BAA announces tourism plan for Oman
BAA, recent winner of the Oman airports management contract, has announced plans to contribute to the development of the Gulf state as a major tourist destination. "We are aiming to make Oman one of the most attractive places in the Middle East for the major airlines to serve," BAA official Colin Hobbs told Reuters in an interview.
Currently managing director of Southampton airport, Hobbs will become chief executive of the new company that will operate Oman's Seeb airport in Muscat and Salalah airport from January 2002. BAA will invest almost $300m in the next 25 years for the development of the two airports including the construction of a new terminal at Seeb.
Hobbs said one of his priorities would be to attract more tourists. "In broader terms, we have plans to increase holiday traffic and help the government's efforts to attract quality holiday makers to Oman," he said. In September Oman awarded a 25-year contract to BAA and its partners, local firm Suhail Bahwan Group and ABB Equity Ventures. The Omani government retains a 20% stake in the airport company and state-run Oman Aviation Services holds 5%.
Commerce minister Makboul bin Ali bin Sultan said earlier this year Oman was not seeking mass tourism but what he called quality visitors who would appreciate its culture.
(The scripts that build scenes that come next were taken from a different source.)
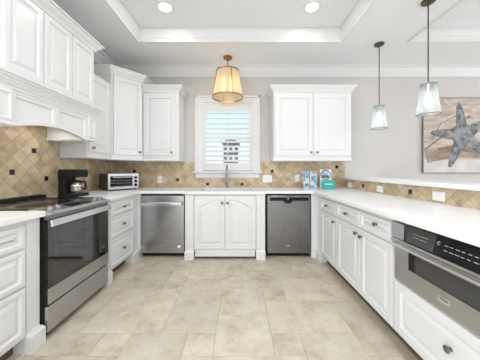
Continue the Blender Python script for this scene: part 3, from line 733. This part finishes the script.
M['darkprint'] = noise_mix(mat('dark_picture_print', (.05, .05, .06), .4), (.03, .035, .03), (.30, .24, .16), 26)
disc(0, .066, .212, M['leaf'], 'round_picture'); disc(.066, .076, .212, M['panelgrey'], 'round_border')
mt = Matrix.Translation((0, .008, .002)) @ Matrix.Rotation(math.radians(-5), 4, 'X')
obj('dark_motif', box(BM(), -.075, .025, -.0030, -.0014, .165, .205, mtx=mt), M['darkprint'], pg)

# ------------------------------------------------------------------ sockets and switches
def cover(label, loc, rz, w, h, kind, group):
    t = thing('outlet_cover' if kind != 'switch' else 'switch_plate', label, 'outlet' if kind != 'switch' else 'switch', loc, rz, group)
    obj('plate', bx(-w/2, w/2, -.007, 0, -h/2, h/2), M['plate'], t, bevel=.002)
    if kind == 'v':
        for z in (-.022, .022): obj('socket', bx(-.015, .015, -.0085, -.007, z-.014, z+.014), M['plate'], t, bevel=.001); 
        b = BM()
        for z in (-.022, .022): 
            for x in (-.007, .007): box(b, x-.0014, x+.0014, -.0088, -.0083, z-.004, z+.007)
        obj('slots', b, M['slot'], t)
    elif kind == 'h':
        for z in (-.022, .022): obj('socket', bx(z-.014, z+.014, -.0085, -.007, -.015, .015), M['plate'], t, bevel=.001)
        b = BM()
        for z in (-.022, .022):
            for x in (-.007, .007): box(b, z-.004, z+.007, -.0088, -.0083, x-.0014, x+.0014)
        obj('slots', b, M['slot'], t)
    else:
        for x in (-.036, .036): obj('rocker', bx(x-.016, x+.016, -.0105, -.007, -.032, .032), M['plate'], t, bevel=.002)
    return t
yb = YB-.0095
g = 'outlet and switch plates on the tiled splashbacks'
cover('white upright outlet plate on the tiles between the toaster oven and the window', (-1.32, yb, 1.045), 0, .078, .118, 'v', g)
cover('wide white double switch plate on the tiles just right of the window', (.45, yb, 1.055), 0, .155, .118, 'switch', g)
cover('white upright outlet plate on the tiles just left of the pale brochure', (.945, yb, 1.065), 0, .075, .118, 'v', g)
xh = XH-.0095
cover('white sideways outlet plate below the bar nearest the back corner', (xh, 3.447, .966), -R90, .118, .078, 'h', g)
cover('white sideways outlet plate below the bar midway, between two black accent tiles', (xh, 2.707, .968), -R90, .118, .078, 'h', g)
cover('white sideways outlet plate below the bar above the microwave drawer', (xh, 1.906, .974), -R90, .118, .078, 'h', g)

# ------------------------------------------------------------------ lamps
for x, lab in ((-.85, 'left round recessed ceiling light glowing in the tray ceiling'), (.815, 'right round recessed ceiling light glowing in the tray ceiling')):
    t = thing('recessed_light', lab, 'ceiling light', (x, 2.514, HT), 0, 'recessed ceiling lights')
    b = BM(); lp = [[Vector((r*math.cos(2*PI*i/32), r*math.sin(2*PI*i/32), z)) for i in range(32)] for r, z in ((.095, 0), (.092, -.006), (.074, -.008), (.070, -.002), (.070, 0))]
    rings(b, lp, False, False); obj('trim_ring', b, M['trim'], t, smooth=True)
    b = BM(); lathe(b, [(.069, -.001), (.069, -.004), (.03, -.006)], 32); obj('lens', b, M['lamp'], t)
    l = bpy.data.lights.new('tray_area_light', 'AREA'); l.shape = 'DISK'; l.size = .13; l.energy = 3.5; l.color = (1, .98, .95)
    o = bpy.data.objects.new('tray_area_light', l); o.location = (0, 0, -.012); C.objects.link(o); o.parent = t
# brass pendant over the sink
pd = thing('pendant_lamp', 'brass pendant lamp with a wide tapered cream shade hanging before the window', 'pendant lamp', (-.183, 3.32, H))
b = BM(); lathe(b, [(.066, 0), (.066, -.022), (.060, -.028), (.012, -.030)], 28); obj('canopy', b, M['brass'], pd, smooth=True)
zt, zb, rt, rb = 2.675-H, 2.285-H, .166, .230
b = BM(); lathe(b, [(.008, -.03), (.008, zt-.02)], 12); obj('rod', b, M['brass'], pd, smooth=True)
b = BM(); n = 48; lp = [[Vector((r*math.cos(2*PI*i/n), r*math.sin(2*PI*i/n), z)) for i in range(n)] for r, z in ((rt-.003, zt), (rb-.003, zb))]
sd = obj('shade', rings(b, lp, False, False), M['linen'], pd, smooth=True)
def hoop(r, z, hgt, th, parent, m, name):
    q = BM(); n = 48; lp = [[Vector((rr*math.cos(2*PI*i/n), rr*math.sin(2*PI*i/n), zz)) for i in range(n)] for rr, zz in ((r-th, z-hgt/2), (r+th, z-hgt/2), (r+th, z+hgt/2), (r-th, z+hgt/2))]
    return obj(name, rings(q, lp+[lp[0]], False, False), m, parent)
hoop(rt, zt, .016, .004, pd, M['brass'], 'top_hoop'); hoop(rb, zb, .016, .005, pd, M['brass'], 'bottom_hoop')
for k in range(4):
    a = math.radians(-70+90*k)
    obj('shade_rib', tube(BM(), [(rt*math.cos(a), rt*math.sin(a), zt), (rb*math.cos(a), rb*math.sin(a), zb)], .007, 8), M['brass'], pd, smooth=True)
b = BM()
for k in range(2): tube(b, [(0, 0, zt-.012), (rt*math.cos(PI*k+.4), rt*math.sin(PI*k+.4), zt-.002)], .004, 8)
lathe(b, [(.012, zt-.02), (.012, zt-.08), (.02, zt-.09)], 12); obj('spider', b, M['brass'], pd, smooth=True)
for s in (-1, 1):
    b = BM(); lathe(b, [(.012, zt-.30), (.026, zt-.28), (.030, zt-.25), (.024, zt-.21), (.013, zt-.18), (.012, zt-.10)], 16, Matrix.Translation((.055*s, 0, 0))); obj('bulb', b, M['bulb_warm'], pd, smooth=True)
    l = bpy.data.lights.new('pendant_light', 'POINT'); l.energy = .55; l.shadow_soft_size = .04; l.color = (1, .78, .48)
    o = bpy.data.objects.new('pendant_light', l); o.location = (.055*s, -.0, zt-.33); C.objects.link(o); o.parent = pd
# two ribbed glass pendants over the bar
def bar_pendant(x, y, lab):
    pd = thing('glass_pendant_lamp', lab, 'pendant lamp', (x, y, H), 0, 'glass pendants over the bar')
    b = BM(); lathe(b, [(.060, 0), (.060, -.014), (.052, -.022), (.012, -.026)], 28); obj('canopy', b, M['bronze'], pd, smooth=True)
    zt, zb = 2.05-H, 1.755-H
    b = BM(); lathe(b, [(.006, -.025), (.006, zt-.01)], 10); obj('rod', b, M['bronze'], pd, smooth=True)
    n = 96
    def rad(a, R): return R*(1+.10*abs(math.cos(2*(a-.5)))-.10)*(1+.012*math.cos(32*a))
    lp = [[Vector((rad(2*PI*i/n, R)*math.cos(2*PI*i/n), rad(2*PI*i/n, R)*math.sin(2*PI*i/n), z)) for i in range(n)] for R, z in ((.069, zt), (.073, zt-.05), (.086, zt-.18), (.097, zb+.03), (.101, zb))]
    g = obj('glass_shade', rings(BM(), lp, False, False), M['frost'], pd, smooth=True)
    for R, z, nm in ((.070, zt, 'top_rim'), (.102, zb, 'bottom_rim')):
        q = [[Vector(((rad(2*PI*i/n, R)+d)*math.cos(2*PI*i/n), (rad(2*PI*i/n, R)+d)*math.sin(2*PI*i/n), z+e)) for i in range(n)] for d, e in ((-.001, -.004), (.002, -.004), (.002, .004), (-.001, .004))]
        obj(nm, rings(BM(), q+[q[0]], False, False), M['pewter'], pd)
    b = BM(); lathe(b, [(.058, zt+.0005), (.02, zt+.004), (.015, zt-.01), (.015, zt-.07), (.02, zt-.075)], 24); obj('lamp_holder', b, M['chrome'], pd, smooth=True)
    b = BM(); lathe(b, [(.010, zt-.215), (.026, zt-.20), (.032, zt-.17), (.028, zt-.13), (.014, zt-.09), (.013, zt-.075)], 16); obj('bulb', b, M['bulb_cool'], pd, smooth=True)
    l = bpy.data.lights.new('pendant_light', 'POINT'); l.energy = .3; l.shadow_soft_size = .04; l.color = (.93, .98, 1)
    o = bpy.data.objects.new('pendant_light', l); o.location = (0, 0, zt-.25); C.objects.link(o); o.parent = pd
bar_pendant(1.865, 2.976, 'ribbed glass pendant lamp over the bar, the one nearer the back wall')
bar_pendant(1.882, 2.22, 'ribbed glass pendant lamp over the bar, larger one hanging before the starfish picture')

# ------------------------------------------------------------------ starfish picture
PX0, PX1, PZ0, PZ1 = 3.0, 4.25, 1.15, 2.385
pc = thing('starfish_picture', 'large framed picture of a grey starfish on weathered tan boards', 'picture', (PX0, YB, PZ0))
PWd, PHt = PX1-PX0, PZ1-PZ0
m = mat('weathered_board_print', (.5, .42, .36), .7)
t = N(m, 'ShaderNodeTexCoord'); mp = N(m, 'ShaderNodeMapping'); mp.inputs['Rotation'].default_value = (0, math.radians(35), 0); mp.inputs['Scale'].default_value = (1.2, 1, 7)
n = N(m, 'ShaderNodeTexNoise'); n.inputs['Scale'].default_value = 2.2; n.inputs['Detail'].default_value = 6
r = N(m, 'ShaderNodeValToRGB'); e = r.color_ramp.elements; e[0].position = .3; e[0].color = (.36, .28, .23, 1); e[1].position = .7; e[1].color = (.66, .565, .50, 1)
L(m, t.outputs['Object'], mp.inputs[0]); L(m, mp.outputs[0], n.inputs['Vector']); L(m, n.outputs['Fac'], r.inputs[0]); L(m, r.outputs[0], P(m).inputs['Base Color'])
cv = obj('canvas', bx(.008, PWd-.008, -.030, -.002, .008, PHt-.008), m, pc)
M['picframe'] = noise_mix(mat('grey_picture_frame', (.2, .2, .2), .4), (.16, .16, .165), (.24, .24, .245), 10)
b = BM(); box(b, 0, .008, -.036, -.001, 0, PHt); box(b, PWd-.008, PWd, -.036, -.001, 0, PHt); box(b, .008, PWd-.008, -.036, -.001, 0, .008); box(b, .008, PWd-.008, -.036, -.001, PHt-.008, PHt)
obj('frame', b, M['picframe'], pc)
def strip(pts, w, y, m_, name):
    q = BM(); n = len(pts); lf, rg = [], []
    for i, p in enumerate(pts):
        a = Vector(pts[max(i-1, 0)]); c_ = Vector(pts[min(i+1, n-1)]); dd = (c_-a).normalized(); nn = Vector((-dd.y, dd.x))*w/2
        lf.append(Vector(p)+nn); rg.append(Vector(p)-nn)
    cl = lambda v: (min(max(v.x, .009), PWd-.009), min(max(v.y, .009), PHt-.009))
    for y_ in (0,):
        vs = [[q.verts.new((cl(v)[0], y-.0003*0, cl(v)[1])) for v in s] for s in (lf, rg)]
        vb = [[q.verts.new((cl(v)[0], y+.0012, cl(v)[1])) for v in s] for s in (lf, rg)]
        for i in range(n-1):
            q.faces.new((vs[0][i], vs[0][i+1], vs[1][i+1], vs[1][i])); q.faces.new((vb[0][i], vb[1][i], vb[1][i+1], vb[0][i+1]))
            q.faces.new((vs[0][i], vb[0][i], vb[0][i+1], vs[0][i+1])); q.faces.new((vs[1][i], vs[1][i+1], vb[1][i+1], vb[1][i]))
    return obj(name, q, m_, cv)
M['rope'] = noise_mix(mat('pale_rope_print', (.6, .5, .42), .7), (.50, .41, .34), (.66, .56, .48), 14, stretch=(1, 1, 1))
M['shadowprint'] = noise_mix(mat('brown_gap_shade_print', (.2, .14, .11), .7), (.16, .115, .09), (.28, .21, .17), 8)
strip([(.02, .38), (.35, .62), (.75, .92), (1.1, 1.2)], .025, -.0312, M['shadowprint'], 'printed_gap_shade')
strip([(.35, 1.2), (.60, .98), (.85, .70), (1.2, .42)], .05, -.0314, M['rope'], 'rope')
strip([(.20, .62), (.34, .85), (.55, .98), (.80, .96), (1.0, .80)], .04, -.0318, M['rope'], 'rope')
strip([(.80, 1.0), (1.0, 1.13), (1.2, 1.2)], .07, -.0316, M['rope'], 'rope')
strip([(.14, .54), (.30, .82), (.52, .93), (.76, .90)], .014, -.0320, M['shadowprint'], 'printed_gap_shade')
M['sandprint'] = noise_mix(mat('pale_grey_print', (.6, .58, .56), .7), (.56, .53, .51), (.68, .65, .63), 5)
strip([(.0, .10), (PWd, .10)], .24, -.0308, M['sandprint'], 'pale_board')
M['midprint'] = noise_mix(mat('brown_shade_print', (.3, .24, .2), .7), (.25, .19, .155), (.42, .34, .285), 6)
strip([(.05, .26), (.5, .36), (1.0, .34), (1.2, .40)], .20, -.0310, M['midprint'], 'printed_shade')  # brown shading of the picture, laid in as print colour
strip([(.25, .36), (.55, .42), (.95, .36)], .10, -.0312, M['shadowprint'], 'printed_gap_shade')  # shadow below the starfish, printed as dark brown
# starfish: five arms, slightly raised
ccx, ccz = (461.5-422)/60.5, (173-135)/60.5
tips = [((457.3-422)/60.5, (173-103)/60.5), ((492-422)/60.5, (173-122)/60.5+.06), ((489-422)/60.5, (173-154)/60.5-.04), ((448-422)/60.5, (173-167.5)/60.5), ((429.5-422)/60.5, (173-133)/60.5+.0)]
b = BM(); out = []
for i, (tx, tz) in enumerate(tips):
    a = math.atan2(tz-ccz, tx-ccx); R = math.hypot(tx-ccx, tz-ccz); d_ = Vector((math.cos(a), math.sin(a))); nn = Vector((d_.y, -d_.x))
    seq = [(.30, .125), (.5, .108), (.72, .085), (.88, .062), (.97, .035), (1.0, 0)]
    pts = [(s, -w) for s, w in seq] + [(s, w) for s, w in reversed(seq[:-1])]
    pts = [(s, -w) for s, w in pts]
    out += [Vector((ccx, ccz)) + d_*R*s + nn*(-w*.72) for s, w in pts]
lp0 = [Vector((p.x, -.031, p.y)) for p in out]; lp1 = [Vector((ccx+(p.x-ccx)*.97, -.036, ccz+(p.y-ccz)*.97)) for p in out]
lp2 = [Vector((ccx+(p.x-ccx)*.5, -.041, ccz+(p.y-ccz)*.5)) for p in out]
rings(b, [lp0, lp1], True, False); vs = [v for v in b.verts][len(out):]
cvt = b.verts.new((ccx, -.038, ccz))
for i in range(len(out)): b.faces.new((vs[i], vs[(i+1) % len(out)], cvt))
M['star'] = noise_mix(mat('grey_starfish_print', (.2, .2, .21), .8), (.085, .095, .105), (.32, .335, .345), 13, detail=9)
obj('starfish', b, M['star'], cv)
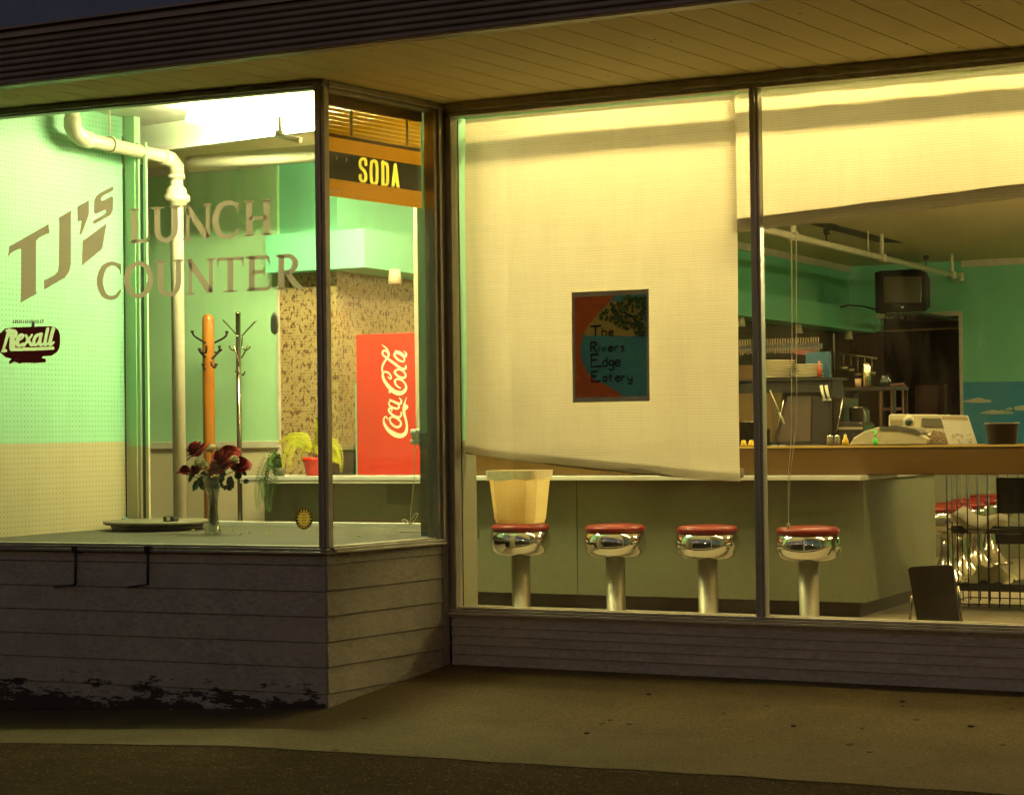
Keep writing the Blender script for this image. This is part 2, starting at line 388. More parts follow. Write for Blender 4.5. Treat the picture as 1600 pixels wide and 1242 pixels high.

"There is no doubt that we will return our investment. Oman has a bigger potential to be a major tourist destination than its neighbours," said Hobbs. "We also know everything about our main competitors like Dubai, but Oman's geographic position is excellently placed to serve transiting passengers to Europe and Africa looking to save travel time."
Oman, which has prime diving sites, a tropical climate and untypically green landscape, currently receives 650,000 tourists a year compared to the 1.5m tourists visiting Dubai.